Sea-Fever Southern California correspondent Mia C. recently sent over a link to an Art of Manliness post about nautical language embedding itself in our modern lexicon like a Somali pirate boarding a Saudi tanker under the cover of darkness. (Three Sheets to the Wind: Nautical Slang in Common Usage November 9, 2010)
What troubled me most about the post was their manly “claim” that C.A.N.O.E., the Committee to Attribute a Nautical Origin to Everything, is a “tongue-in-cheek (and completely fictional) organization.” Next thing you know they’ll “claim” things about Santa Claus, the Easter Bunny and maybe even the Tooth Fairy.
Well, that’s ok, we’ll be happy to host and sponsor the next C.A.N.O.E. AGM at Sea-Fever blog world headquarters here in Mattapoisett.
Back to the post. My favorite nautical phrase in the Art of Manliness post is “son of a gun” which was new to me.
What’s your favorite?
my favorite was one I didn’t see on the Art of Manliness page: “Pay the Devil,” meaning ‘apply caulk to the seam between planks on the outer hull of the ship (so that water doesn’t get in) https://www.phrases.org.uk/meanings/devil-to-pay.html
I still think the term is “sailing with free sheets or feed sheets” in or to the wind . Three makes no sense to me at all, discuss.

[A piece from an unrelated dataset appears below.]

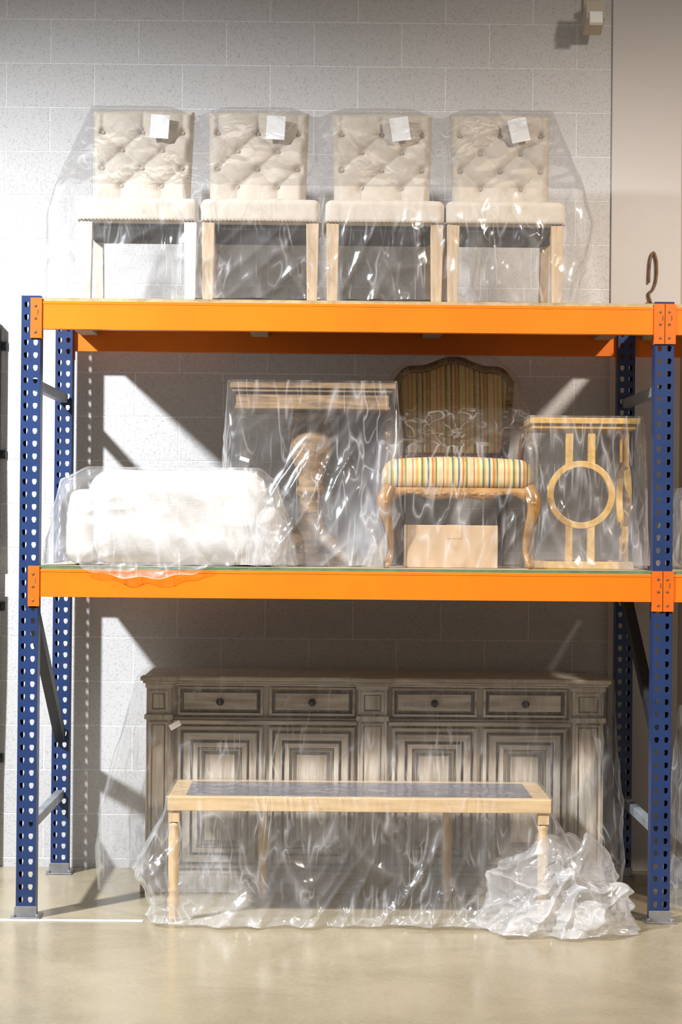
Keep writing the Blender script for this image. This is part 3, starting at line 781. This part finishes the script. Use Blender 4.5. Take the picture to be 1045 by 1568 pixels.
b=MB(); b.box(1.10+xc,1.16+xc,.940,.965,3.915+zc,3.975+zc,0,R); b.done('front_window',[M['lens']],g,bevel=.004)
g=group('wall_hook',(1.42,1.15,2.75))
b=MB(); y=WY-.024
b.tube([(1.40,y,2.72),(1.405,y,2.82),(1.42,y,2.86),(1.435,y,2.82),(1.435,y,2.74),(1.42,y,2.69),(1.40,y,2.67),(1.41,y,2.63)],.006,8,sub=5)
b.box(1.390,1.418,WY-.022,WY-.012,2.60,2.63); b.tube([(1.40,y,2.60),(1.42,y,2.56),(1.39,y,2.53)],.005,8,sub=3)
b.done('hook',[M['rust']],g)

for k,v in SHIFT.items(): bpy.data.objects[k].location.z+=v

# ---------------------------------------------------------------- lights
def spot(name,loc,tgt,P,size,col,ang=60,blend=1):
    l=bpy.data.lights.new(name,'SPOT'); l.energy=P; l.shadow_soft_size=size; l.color=col; l.spot_size=math.radians(ang); l.spot_blend=blend
    o=bpy.data.objects.new(name,l); o.location=loc; d=Vector(tgt)-Vector(loc); o.rotation_euler=d.to_track_quat('-Z','Y').to_euler(); COL.objects.link(o)
spot('studio_light_left',(-3.9,-3.0,4.95),(-.7,.8,.15),3900,.14,(.91,.95,1),72)
spot('studio_light_right',(3.4,-3.2,4.9),(1.0,.8,.5),1450,.18,(1,.88,.76),75)
w=bpy.data.worlds.new('World'); S.world=w; w.use_nodes=True
w.node_tree.nodes['Background'].inputs[0].default_value=(1,.91,.82,1); w.node_tree.nodes['Background'].inputs[1].default_value=.26

# ---------------------------------------------------------------- camera
cam=bpy.data.cameras.new('Camera'); co=bpy.data.objects.new('Camera',cam); COL.objects.link(co)
cam.sensor_fit='VERTICAL'; cam.sensor_height=36; cam.sensor_width=24; cam.lens=36*2972/1568
co.location=(-.085,-7.8,1.60)
Rb=Matrix.Rotation(-.008,4,'Z')@Matrix.Rotation(math.pi/2+.0054,4,'X')@Matrix.Rotation(.009,4,'Z')
co.matrix_world=Matrix.Translation(co.location)@Rb
S.camera=co
S.view_settings.view_transform='Standard'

Perhaps the expression was overheard by a landlubber who mistook free for three,easy enough done!
Cheers all
Roscoe
Perhaps you heard “sailing with three sheets to the wind.” -which meant out of control or drunk to some people. Sheets refer to the ropes that held the sails down and if three of the four are gone- the ship is out of control.